• [PROVIDED INFORMATION]:
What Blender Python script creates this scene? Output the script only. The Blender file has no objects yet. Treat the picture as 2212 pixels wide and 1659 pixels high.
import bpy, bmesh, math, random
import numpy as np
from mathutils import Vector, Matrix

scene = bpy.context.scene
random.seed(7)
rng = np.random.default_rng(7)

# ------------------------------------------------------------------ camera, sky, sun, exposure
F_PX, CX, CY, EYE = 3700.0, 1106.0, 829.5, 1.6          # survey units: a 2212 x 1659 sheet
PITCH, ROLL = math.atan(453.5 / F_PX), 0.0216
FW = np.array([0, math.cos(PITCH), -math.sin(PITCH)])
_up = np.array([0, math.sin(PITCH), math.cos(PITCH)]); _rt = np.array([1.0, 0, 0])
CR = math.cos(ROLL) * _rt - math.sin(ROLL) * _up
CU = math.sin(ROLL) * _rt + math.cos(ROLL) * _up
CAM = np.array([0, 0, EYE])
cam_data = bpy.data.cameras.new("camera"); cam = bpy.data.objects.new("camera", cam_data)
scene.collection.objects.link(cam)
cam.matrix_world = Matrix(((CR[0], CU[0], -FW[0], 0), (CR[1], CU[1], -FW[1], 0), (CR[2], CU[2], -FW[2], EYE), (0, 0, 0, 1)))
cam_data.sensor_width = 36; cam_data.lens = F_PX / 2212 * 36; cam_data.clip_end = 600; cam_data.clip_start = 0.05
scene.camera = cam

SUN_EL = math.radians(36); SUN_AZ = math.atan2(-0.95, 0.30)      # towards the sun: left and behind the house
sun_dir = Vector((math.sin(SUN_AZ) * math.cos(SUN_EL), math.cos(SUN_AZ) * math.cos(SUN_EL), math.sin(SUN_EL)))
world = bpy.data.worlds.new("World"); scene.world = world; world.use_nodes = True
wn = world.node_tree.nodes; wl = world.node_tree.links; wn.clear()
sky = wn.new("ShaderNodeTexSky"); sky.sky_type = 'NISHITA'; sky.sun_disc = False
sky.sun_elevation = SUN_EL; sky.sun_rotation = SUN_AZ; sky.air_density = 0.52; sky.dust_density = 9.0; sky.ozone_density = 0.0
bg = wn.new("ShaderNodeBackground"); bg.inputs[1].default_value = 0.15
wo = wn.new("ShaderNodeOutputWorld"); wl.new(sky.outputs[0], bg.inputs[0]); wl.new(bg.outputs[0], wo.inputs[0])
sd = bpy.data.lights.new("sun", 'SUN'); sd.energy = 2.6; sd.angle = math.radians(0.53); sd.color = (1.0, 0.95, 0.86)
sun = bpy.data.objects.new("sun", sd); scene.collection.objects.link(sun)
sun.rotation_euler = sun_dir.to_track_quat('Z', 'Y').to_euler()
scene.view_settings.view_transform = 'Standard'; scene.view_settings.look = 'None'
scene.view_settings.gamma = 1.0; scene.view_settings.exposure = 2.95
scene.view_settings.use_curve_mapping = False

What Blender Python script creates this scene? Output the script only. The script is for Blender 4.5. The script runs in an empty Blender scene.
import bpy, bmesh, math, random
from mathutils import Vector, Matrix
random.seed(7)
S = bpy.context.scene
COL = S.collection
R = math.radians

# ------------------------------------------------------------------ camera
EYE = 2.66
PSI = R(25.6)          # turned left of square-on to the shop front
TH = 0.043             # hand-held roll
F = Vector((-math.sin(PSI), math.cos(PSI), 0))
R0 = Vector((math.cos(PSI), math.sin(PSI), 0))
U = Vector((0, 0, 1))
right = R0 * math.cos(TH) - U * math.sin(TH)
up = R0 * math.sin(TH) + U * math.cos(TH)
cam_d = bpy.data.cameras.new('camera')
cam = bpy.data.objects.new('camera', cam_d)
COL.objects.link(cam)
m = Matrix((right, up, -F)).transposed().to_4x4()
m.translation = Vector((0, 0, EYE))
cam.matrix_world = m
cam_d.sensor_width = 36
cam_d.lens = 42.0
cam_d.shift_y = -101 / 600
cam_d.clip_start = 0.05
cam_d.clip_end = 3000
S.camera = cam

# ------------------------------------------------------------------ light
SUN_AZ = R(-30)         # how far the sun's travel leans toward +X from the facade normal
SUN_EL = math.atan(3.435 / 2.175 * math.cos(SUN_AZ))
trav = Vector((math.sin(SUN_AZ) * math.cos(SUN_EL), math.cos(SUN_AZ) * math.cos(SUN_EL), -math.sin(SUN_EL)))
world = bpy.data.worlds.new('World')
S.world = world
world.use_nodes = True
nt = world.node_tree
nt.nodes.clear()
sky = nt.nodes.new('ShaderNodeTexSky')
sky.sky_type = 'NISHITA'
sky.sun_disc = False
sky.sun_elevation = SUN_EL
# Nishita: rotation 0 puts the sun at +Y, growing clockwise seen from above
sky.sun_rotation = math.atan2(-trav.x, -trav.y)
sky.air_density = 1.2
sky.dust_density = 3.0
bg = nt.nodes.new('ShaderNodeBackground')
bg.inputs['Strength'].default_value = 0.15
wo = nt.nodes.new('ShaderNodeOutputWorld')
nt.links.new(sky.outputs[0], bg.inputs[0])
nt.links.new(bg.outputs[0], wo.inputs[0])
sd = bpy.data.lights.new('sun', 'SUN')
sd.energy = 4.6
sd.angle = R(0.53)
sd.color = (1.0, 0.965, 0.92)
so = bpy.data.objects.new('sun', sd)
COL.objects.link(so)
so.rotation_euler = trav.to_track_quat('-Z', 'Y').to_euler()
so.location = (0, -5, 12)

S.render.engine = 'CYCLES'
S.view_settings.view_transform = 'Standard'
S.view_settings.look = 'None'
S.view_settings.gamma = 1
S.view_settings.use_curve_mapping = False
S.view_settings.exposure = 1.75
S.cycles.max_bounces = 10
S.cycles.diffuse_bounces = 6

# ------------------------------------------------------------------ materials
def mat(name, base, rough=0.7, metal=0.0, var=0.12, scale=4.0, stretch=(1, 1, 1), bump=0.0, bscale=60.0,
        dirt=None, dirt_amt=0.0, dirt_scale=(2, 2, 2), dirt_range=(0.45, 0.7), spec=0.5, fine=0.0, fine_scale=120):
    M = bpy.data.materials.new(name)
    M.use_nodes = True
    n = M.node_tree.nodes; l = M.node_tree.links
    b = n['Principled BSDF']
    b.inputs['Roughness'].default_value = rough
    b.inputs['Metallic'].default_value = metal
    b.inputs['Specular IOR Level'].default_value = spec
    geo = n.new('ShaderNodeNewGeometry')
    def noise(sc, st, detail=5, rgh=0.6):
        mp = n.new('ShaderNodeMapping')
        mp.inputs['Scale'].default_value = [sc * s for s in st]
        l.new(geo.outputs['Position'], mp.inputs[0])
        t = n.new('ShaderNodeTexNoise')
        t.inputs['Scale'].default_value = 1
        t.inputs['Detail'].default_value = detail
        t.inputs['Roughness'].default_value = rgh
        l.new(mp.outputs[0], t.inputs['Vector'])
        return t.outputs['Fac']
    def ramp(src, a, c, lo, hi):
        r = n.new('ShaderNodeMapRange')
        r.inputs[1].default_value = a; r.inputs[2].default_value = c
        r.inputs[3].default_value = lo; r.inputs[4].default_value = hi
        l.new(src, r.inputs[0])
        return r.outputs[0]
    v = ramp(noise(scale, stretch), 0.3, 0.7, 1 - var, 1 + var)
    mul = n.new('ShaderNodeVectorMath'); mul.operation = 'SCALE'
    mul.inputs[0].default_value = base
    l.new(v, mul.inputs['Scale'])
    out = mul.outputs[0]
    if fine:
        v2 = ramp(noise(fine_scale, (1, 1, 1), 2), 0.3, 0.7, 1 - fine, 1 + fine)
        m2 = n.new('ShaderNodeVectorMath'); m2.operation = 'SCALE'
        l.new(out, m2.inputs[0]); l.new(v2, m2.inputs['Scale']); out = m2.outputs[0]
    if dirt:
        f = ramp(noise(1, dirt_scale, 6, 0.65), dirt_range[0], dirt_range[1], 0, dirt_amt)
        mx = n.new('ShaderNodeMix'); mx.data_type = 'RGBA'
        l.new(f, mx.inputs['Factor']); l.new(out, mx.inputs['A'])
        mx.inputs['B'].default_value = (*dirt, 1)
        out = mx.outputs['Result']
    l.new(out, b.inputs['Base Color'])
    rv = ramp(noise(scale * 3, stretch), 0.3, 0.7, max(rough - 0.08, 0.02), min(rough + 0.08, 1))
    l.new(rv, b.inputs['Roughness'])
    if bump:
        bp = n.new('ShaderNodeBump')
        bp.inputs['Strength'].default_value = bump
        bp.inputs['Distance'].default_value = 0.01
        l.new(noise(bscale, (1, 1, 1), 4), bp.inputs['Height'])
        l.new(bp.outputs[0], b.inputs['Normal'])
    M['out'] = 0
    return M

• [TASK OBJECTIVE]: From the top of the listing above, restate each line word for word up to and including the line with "scene.camera = cam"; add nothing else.

• [RESPONSE TO THIS EXERCISE]:
What Blender Python script creates this scene? Output the script only. The Blender file has no objects yet. Treat the picture as 2212 pixels wide and 1659 pixels high.
import bpy, bmesh, math, random
import numpy as np
from mathutils import Vector, Matrix

scene = bpy.context.scene
random.seed(7)
rng = np.random.default_rng(7)

# ------------------------------------------------------------------ camera, sky, sun, exposure
F_PX, CX, CY, EYE = 3700.0, 1106.0, 829.5, 1.6          # survey units: a 2212 x 1659 sheet
PITCH, ROLL = math.atan(453.5 / F_PX), 0.0216
FW = np.array([0, math.cos(PITCH), -math.sin(PITCH)])
_up = np.array([0, math.sin(PITCH), math.cos(PITCH)]); _rt = np.array([1.0, 0, 0])
CR = math.cos(ROLL) * _rt - math.sin(ROLL) * _up
CU = math.sin(ROLL) * _rt + math.cos(ROLL) * _up
CAM = np.array([0, 0, EYE])
cam_data = bpy.data.cameras.new("camera"); cam = bpy.data.objects.new("camera", cam_data)
scene.collection.objects.link(cam)
cam.matrix_world = Matrix(((CR[0], CU[0], -FW[0], 0), (CR[1], CU[1], -FW[1], 0), (CR[2], CU[2], -FW[2], EYE), (0, 0, 0, 1)))
cam_data.sensor_width = 36; cam_data.lens = F_PX / 2212 * 36; cam_data.clip_end = 600; cam_data.clip_start = 0.05
scene.camera = cam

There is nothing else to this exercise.